Tu Fu often writes, as here, of furtive meetings with friends, of drinking until dawn, of the fleeting nature of joy--the parts of life, in other words, that we want poetry to remind us of, for if poetry does nothing else, it must put us in mind of the ephemeral nature of the things we wish to believe are enduring--love and friendship and pleasure and life itself. It was from the questionable translations of Rexroth and Pound (via Fenollosa) and Arthur Waley that I first understood, falsely I am sure, the meaning of 'conditioned arising' in Buddhism, the transitory and painfully beautiful nature of human experience as expressed in poetry.
Garcia Lorca is the Western poet whose sensibility most reminds me of the Chinese poets I admire; the simplicity of his diction, the openness of form, the poetic voice that stands both within and outside of the core of the poem as in this simple verse from Primeras Canciones (1922):
"Half Moon"
The moon goes over the water.
How tranquil the sky is!
She goes scything slowly
the old shimmer from the river;
meanwhile a young frog
takes her for a little mirror.
("Half Moon," trans. by W.S. Merwin)
My attachment to this form of poetic expression--direct, "unmediated" by conventions of prosody, honest to a fault--led me to the usual folly: I studied Chinese for a while, and when it was clear that I was too dense to memorize let alone reproduce a single character, I set out to write my own Chinese poems without benefit of the language. Does it appear an easy matter to write a poem like this one?

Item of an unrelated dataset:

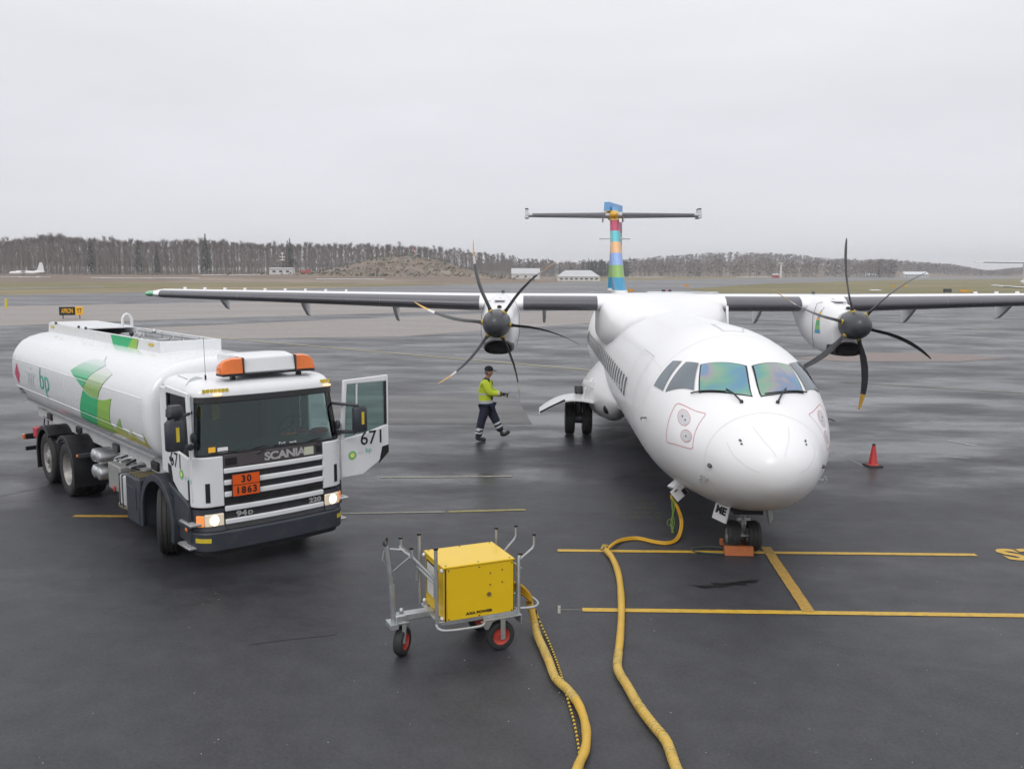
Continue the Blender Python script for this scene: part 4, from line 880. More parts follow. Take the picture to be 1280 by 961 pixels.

"Written in a Pavilion Lost in the Mists"
spring flowers, fall's
full moon:
the stuff of poems.
cloudless sun. clear
nights. here: mountain
spirits, loosed.
no reason I raised
the pearl-sewn blinds.
won't lower them.
my couch is moved for good now.
I'll turn toward these hills
and sleep.
(Yu Xuanji trans. by Geoffrey Waters)
What I have noticed is that aspiring poets can reproduce the simple description in this form-- reminiscent of e.e. cummings--but when it comes to the real point of the poem, where the observing eye moves inward, when the poetic sensibility must construct meaning from the passive moment of watching flowers and moon and mountain--this is where the trouble begins. Most pastiches of this sort of transparent poetry miss the point right at the line "I'll turn toward these hills/and sleep." What? Isn't the romantic (and it is the easiest thing in the world to think of Chinese and Japanese "nature" poets as "romantics"--maybe not as loquacious as Wordsworth, but with the identical set of feelings) supposed to regard the hills? Isn't it rather anti-climactic to fall asleep? And that's the way these deceptive poems often work: they take us to the edge of a simple truth and turn it against us--this is the art of disappointment, or of beauty as emptiness rather than fulfillment.
"Inspired by Scenery"
Half window, the entire setting sun
a curtain lifts in the breeze
Little, little pond, pavilion
a bamboo path
Maple leaves drunk red
in autumn color
Two or three rows of geese
centered against the evening sky.
(Zhu Shuzhen, trans. by Emily Goedde)
I have taken these last two examples from the lovely collection Jade Mirror: Women Poets of China, edited by Michael Farman. Mr. Farman has wisely decided to include an even dozen poets in this collection so that each of the twelve women, whose lives stretch from the period of Book of Odes (600 B.C.E.) to World War II, can be represented by a judicious selection and we can therefore develop some sense of what each poet was attempting to achieve. As Farman points out in his introduction, it was hardly an easy matter to be a woman and a poet through most of Chinese history. Convention, gender roles, education, and isolation kept women marginalized from the highly political and deeply masculine world of poetry--the ability to compose verses (if not poems) was, after all, a prerequisite of advancement in Chinese society. We may therefore be especially joyful at the publication of this collection of rare and graceful poems.
Most of these poets were new to me; I especially loved reading Zhu Shuzhen and Xue Tao--wonderful poets whose precise, evocative diction suited their subjects perfectly. Here is Xue Tao:
Head bent, I stood long
before a rambling rose,
lovely as fragrant basil:
its scent clung to my skirts.
Master Sun of Jadegreen Stream,
explain it all to me--
those shrikes
departing from the east,
those swallows, flying west.
(trans. Jeanne Larsen)
Is the poem lovely as fragrant basil, or the rose? Why do the shrikes depart from the east? Has she asked the question or merely anticipated doing so? Yes, we have to fill in quite a lot, but isn't that the point?
Jade Mirror is published by White Pine Press.